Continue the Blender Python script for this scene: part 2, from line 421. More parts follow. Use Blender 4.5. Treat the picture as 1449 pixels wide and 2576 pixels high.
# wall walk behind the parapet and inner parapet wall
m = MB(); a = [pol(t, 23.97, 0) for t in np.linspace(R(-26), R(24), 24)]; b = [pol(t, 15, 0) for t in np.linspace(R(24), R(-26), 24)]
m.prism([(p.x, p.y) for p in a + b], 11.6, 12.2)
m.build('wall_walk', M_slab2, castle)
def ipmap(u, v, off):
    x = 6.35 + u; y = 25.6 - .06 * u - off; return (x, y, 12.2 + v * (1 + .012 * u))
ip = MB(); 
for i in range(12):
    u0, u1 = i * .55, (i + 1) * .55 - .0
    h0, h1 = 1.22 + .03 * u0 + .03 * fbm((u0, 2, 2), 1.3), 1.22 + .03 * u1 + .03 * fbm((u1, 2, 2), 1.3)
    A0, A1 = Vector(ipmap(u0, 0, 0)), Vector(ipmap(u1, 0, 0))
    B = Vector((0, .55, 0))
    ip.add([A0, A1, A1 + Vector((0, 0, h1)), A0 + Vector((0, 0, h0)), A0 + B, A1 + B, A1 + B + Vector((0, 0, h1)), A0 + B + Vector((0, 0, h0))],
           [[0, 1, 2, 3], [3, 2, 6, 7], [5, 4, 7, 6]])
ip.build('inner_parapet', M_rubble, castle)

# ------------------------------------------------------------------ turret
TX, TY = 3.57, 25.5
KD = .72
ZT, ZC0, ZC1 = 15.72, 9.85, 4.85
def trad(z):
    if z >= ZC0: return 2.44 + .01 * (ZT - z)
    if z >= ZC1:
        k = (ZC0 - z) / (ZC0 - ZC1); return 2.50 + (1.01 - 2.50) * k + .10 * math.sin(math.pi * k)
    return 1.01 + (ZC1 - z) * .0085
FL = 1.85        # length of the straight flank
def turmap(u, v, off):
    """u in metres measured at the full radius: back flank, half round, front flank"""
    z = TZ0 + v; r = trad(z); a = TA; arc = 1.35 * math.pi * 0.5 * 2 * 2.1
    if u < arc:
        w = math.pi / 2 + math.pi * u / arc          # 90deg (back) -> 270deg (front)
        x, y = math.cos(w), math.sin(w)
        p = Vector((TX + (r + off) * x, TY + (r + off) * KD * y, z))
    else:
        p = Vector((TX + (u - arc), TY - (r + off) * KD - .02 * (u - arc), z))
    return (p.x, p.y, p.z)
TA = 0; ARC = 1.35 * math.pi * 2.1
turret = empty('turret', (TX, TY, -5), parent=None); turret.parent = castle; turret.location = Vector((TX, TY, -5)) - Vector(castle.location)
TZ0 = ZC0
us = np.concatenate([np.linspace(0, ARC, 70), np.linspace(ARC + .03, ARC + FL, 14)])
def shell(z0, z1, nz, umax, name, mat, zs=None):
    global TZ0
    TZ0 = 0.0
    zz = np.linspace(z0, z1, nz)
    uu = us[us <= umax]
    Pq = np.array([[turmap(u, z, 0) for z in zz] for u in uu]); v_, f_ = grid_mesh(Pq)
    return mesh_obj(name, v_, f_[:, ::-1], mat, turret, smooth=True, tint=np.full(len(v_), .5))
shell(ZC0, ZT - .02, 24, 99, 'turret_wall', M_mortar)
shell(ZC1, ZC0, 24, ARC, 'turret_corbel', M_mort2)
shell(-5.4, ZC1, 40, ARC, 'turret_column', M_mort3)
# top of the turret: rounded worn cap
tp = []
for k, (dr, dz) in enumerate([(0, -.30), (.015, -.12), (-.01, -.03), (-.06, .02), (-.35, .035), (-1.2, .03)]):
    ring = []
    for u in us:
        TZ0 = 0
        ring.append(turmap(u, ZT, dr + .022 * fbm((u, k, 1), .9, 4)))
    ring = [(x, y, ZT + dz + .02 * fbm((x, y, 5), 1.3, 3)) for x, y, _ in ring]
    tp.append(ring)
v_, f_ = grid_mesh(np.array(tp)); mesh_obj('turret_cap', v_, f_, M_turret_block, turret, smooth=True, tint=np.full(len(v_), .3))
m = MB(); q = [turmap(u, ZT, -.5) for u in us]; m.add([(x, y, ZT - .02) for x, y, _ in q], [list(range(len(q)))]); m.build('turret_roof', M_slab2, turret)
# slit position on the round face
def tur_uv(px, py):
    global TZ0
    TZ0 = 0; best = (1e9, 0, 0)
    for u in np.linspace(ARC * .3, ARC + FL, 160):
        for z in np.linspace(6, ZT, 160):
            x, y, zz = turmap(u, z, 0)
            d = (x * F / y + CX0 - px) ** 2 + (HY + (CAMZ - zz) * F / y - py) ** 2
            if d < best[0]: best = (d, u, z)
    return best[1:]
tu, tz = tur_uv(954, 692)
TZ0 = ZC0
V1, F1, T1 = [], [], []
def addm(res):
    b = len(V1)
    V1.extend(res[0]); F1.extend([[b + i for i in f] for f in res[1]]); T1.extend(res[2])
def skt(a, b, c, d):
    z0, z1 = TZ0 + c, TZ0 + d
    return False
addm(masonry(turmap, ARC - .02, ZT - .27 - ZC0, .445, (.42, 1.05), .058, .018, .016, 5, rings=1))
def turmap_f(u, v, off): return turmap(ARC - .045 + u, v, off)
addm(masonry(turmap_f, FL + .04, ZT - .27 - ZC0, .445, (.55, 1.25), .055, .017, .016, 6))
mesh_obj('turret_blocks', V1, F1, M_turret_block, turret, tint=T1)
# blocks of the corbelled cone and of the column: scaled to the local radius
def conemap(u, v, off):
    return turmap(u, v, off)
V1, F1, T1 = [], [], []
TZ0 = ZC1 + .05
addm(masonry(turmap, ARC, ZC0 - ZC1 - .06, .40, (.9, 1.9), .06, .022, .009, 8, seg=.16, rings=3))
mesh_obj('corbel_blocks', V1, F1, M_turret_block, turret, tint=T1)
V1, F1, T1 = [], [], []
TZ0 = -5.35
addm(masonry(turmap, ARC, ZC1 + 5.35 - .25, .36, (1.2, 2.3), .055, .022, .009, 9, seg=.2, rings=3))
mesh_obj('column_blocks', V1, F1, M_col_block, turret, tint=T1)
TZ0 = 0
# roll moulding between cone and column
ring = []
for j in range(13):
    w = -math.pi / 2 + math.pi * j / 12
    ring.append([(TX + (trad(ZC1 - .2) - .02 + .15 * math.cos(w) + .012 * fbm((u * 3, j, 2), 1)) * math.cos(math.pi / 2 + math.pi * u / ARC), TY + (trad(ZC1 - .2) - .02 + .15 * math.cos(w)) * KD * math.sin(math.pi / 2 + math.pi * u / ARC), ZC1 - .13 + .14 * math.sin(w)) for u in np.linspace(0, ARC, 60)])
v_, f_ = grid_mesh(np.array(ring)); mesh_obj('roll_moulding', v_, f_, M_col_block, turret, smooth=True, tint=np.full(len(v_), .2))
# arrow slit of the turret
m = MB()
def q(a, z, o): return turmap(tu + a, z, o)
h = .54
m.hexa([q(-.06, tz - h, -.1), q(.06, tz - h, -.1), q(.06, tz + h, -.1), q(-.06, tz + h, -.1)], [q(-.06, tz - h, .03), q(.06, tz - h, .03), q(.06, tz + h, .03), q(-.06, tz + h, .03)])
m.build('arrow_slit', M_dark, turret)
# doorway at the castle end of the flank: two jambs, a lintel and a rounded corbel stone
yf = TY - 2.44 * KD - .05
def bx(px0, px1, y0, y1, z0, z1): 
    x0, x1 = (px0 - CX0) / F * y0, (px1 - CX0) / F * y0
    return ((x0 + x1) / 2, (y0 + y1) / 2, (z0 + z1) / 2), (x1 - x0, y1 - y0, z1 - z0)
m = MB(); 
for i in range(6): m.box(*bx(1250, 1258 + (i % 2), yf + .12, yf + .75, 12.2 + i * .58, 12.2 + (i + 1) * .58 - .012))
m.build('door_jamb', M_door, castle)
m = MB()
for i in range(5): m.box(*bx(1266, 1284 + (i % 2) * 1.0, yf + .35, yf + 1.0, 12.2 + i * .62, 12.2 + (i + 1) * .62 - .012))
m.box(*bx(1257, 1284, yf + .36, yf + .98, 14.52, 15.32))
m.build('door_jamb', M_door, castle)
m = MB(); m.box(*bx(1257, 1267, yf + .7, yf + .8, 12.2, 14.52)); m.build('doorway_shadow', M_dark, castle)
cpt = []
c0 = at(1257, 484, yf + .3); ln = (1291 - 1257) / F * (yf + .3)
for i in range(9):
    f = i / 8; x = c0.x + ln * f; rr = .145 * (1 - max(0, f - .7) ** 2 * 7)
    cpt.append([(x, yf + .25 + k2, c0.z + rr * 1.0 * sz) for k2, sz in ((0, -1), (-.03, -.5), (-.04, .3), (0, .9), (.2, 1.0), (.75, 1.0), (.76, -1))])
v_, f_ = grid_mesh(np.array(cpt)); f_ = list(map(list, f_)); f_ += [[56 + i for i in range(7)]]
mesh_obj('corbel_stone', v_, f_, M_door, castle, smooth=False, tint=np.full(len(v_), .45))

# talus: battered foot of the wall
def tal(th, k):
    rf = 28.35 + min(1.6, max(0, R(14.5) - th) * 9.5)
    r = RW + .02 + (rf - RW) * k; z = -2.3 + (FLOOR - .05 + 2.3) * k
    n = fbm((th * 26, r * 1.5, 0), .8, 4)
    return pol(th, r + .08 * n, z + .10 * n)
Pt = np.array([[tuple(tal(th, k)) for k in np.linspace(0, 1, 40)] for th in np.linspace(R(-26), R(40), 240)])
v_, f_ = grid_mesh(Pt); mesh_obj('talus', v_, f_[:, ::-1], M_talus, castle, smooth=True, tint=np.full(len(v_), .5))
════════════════
**To do**. Nothing but a number is needed here: how many lines hold the string "rings"?

**Full solution**. 3